The National Highway Traffic Safety Administration and 18 automakers have announced a commitment to improving car safety and catching safety defects before they turn into extensive recalls.

Automakers have recalled more than 100 million vehicles over the past two years. Likewise, a record number of civil penalties were issued during that time by NHTSA to spur industry action. Clearly, the collective auto industry can and should do better.

More than 94 percent of the 32,000 fatalities that happened on U.S. roads in 2014 were a direct result of human error. Making advanced safety features such as forward-collision warning with automatic emergency braking more widely available and even standard equipment can significantly reduce collisions.

Autonomous cars also hold significant promise. In fact, just yesterday U.S. Transportation Secretary Anthony Foxx announced that President Barack Obama is proposing spending $3.9 billion dollars over the next 10 years to help accelerate projects related to the development and safety of self-driving cars.

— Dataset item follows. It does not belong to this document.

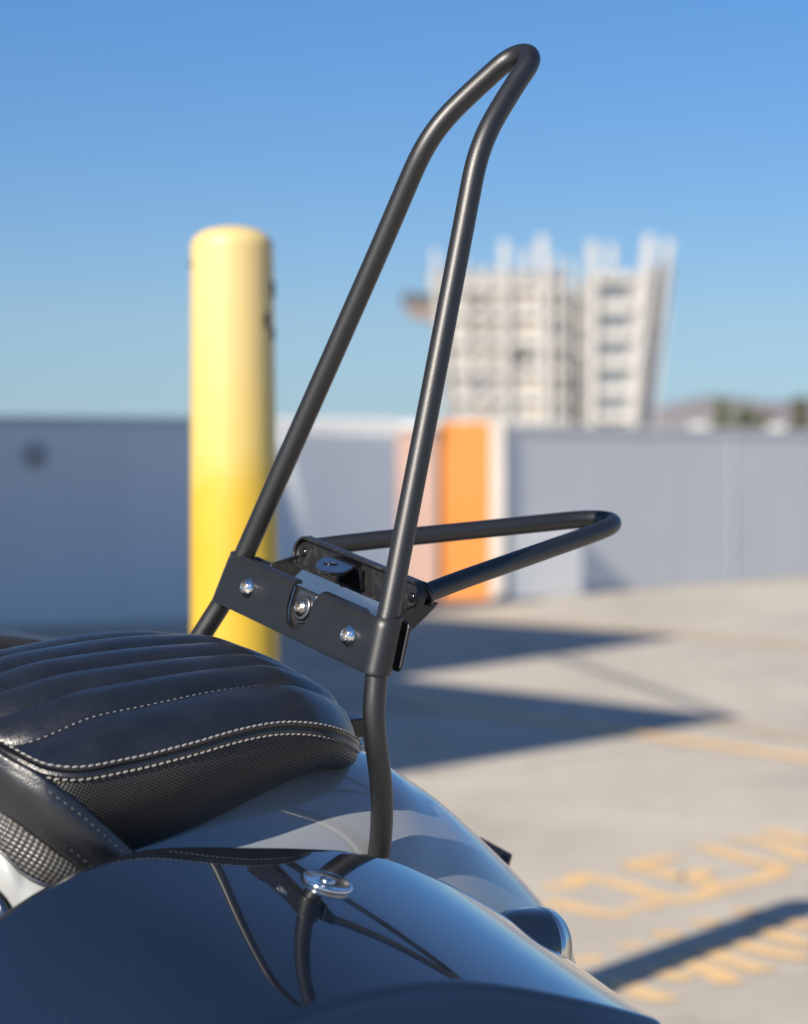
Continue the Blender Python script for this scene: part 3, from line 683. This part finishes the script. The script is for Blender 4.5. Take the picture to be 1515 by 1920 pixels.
# tube collars and gussets
for sg in (1, -1):
    a = Vector(P(*rk[0])); d = (Vector(P(*rk[2])) - a).normalized()
    if sg < 0: a.y = -a.y; d.y = -d.y
    bm = bmesh.new(); add_lathe(bm, [(0.0074, 0.0), (0.0098, 0.0), (0.0104, 0.0015), (0.0104, 0.0032), (0.0086, 0.0044), (0.0074, 0.0046)], axis_mtx(a - d * 0.001, d), 26); from_bm('collar', bm, M['gloss_black'], rack)
    bm = bmesh.new(); gz = [(0.0345, 0.0100), (0.0535, 0.0118), (0.0500, 0.0070), (0.0330, -0.0080), (0.0240, -0.0150), (0.0115, -0.0220), (0.0115, 0.0040)]
    add_prism(bm, [P(s, sg * 0.0862, h) for s, h in gz], (0, sg * 0.003, 0)); o = from_bm('gusset', bm, M['rough_steel'], rack, smooth=False); bev(o, 0.0006, 2)

# --- rear fender
cs = spline([Vector((s, 0, h)) for s, h in ((-0.40, -0.170), (-0.30, -0.128), (-0.20, -0.107), (-0.10, -0.101), (-0.02, -0.104), (0.046, -0.1205), (0.0895, -0.1445), (0.1225, -0.1655), (0.168, -0.2010), (0.2105, -0.2370), (0.242, -0.2680), (0.256, -0.2900), (0.264, -0.320), (0.266, -0.36))], 8)
bm = bmesh.new(); rows = []
prof = []
for k in range(-14, 15):
    a = k / 14 * math.pi / 2; nx = 2 / 2.1
    prof.append((0.124 * math.copysign(abs(math.sin(a)) ** nx, a), 0.096 * (1 - abs(math.cos(a)) ** nx)))
prof = [(-0.1252, 0.21), (-0.1248, 0.15)] + prof + [(0.1248, 0.15), (0.1252, 0.21)]
for i, p_ in enumerate(cs):
    T_ = (cs[min(i + 1, len(cs) - 1)] - cs[max(i - 1, 0)]).normalized(); inw = Vector((-T_.z, 0, T_.x))
    if inw.z > 0 : inw = -inw
    cen = Vector((-0.03, 0, -0.46)); inw = ((cen - p_).normalized() * 0.6 + inw * 0.4).normalized()
    nar = 1.0 - 0.10 * sstep(0.12, 0.27, p_.x)
    rows.append([bm.verts.new(P(p_.x + inw.x * d_, w_ * nar, p_.z + inw.z * d_)) for w_, d_ in prof])
for a, b_ in zip(rows, rows[1:]):
    for k in range(len(prof) - 1): bm.faces.new((a[k], b_[k], b_[k + 1], a[k + 1]))
fend = from_bm('rear_fender', bm, M['grey'], bike)
md = fend.modifiers.new('thick', 'SOLIDIFY'); md.thickness = 0.003; md.offset = -1
md = fend.modifiers.new('sub', 'SUBSURF'); md.levels = 1; md.render_levels = 1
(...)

These back-to-back announcements show the government taking the wheel in driving manufacturers to be more proactive with implementing safety features, preventing defects, and, in cases when defects are found, hastening the repair process.

“It's vitally important to find and fix safety defects before, not after, consumers get hurt. These safety principles are a first step in that effort and we appreciate the consensus reached by NHTSA and the auto industry," says William Wallace, policy analyst for Consumers Union, the policy and advocacy arm of Consumer Reports.

Also integral to the announcement is a pledge between industry and government to share data and analysis and collaborate to mitigate cybersecurity threats.

"Better dialogue and data-sharing between industry and NHTSA are part of the solution, but holding companies accountable when they don’t measure up is equally important. Going forward, we urge automakers to follow through by meeting and exceeding the commitments they have made today. NHTSA should hold them to their word and keep taking strong steps to protect consumers on the road," says Wallace.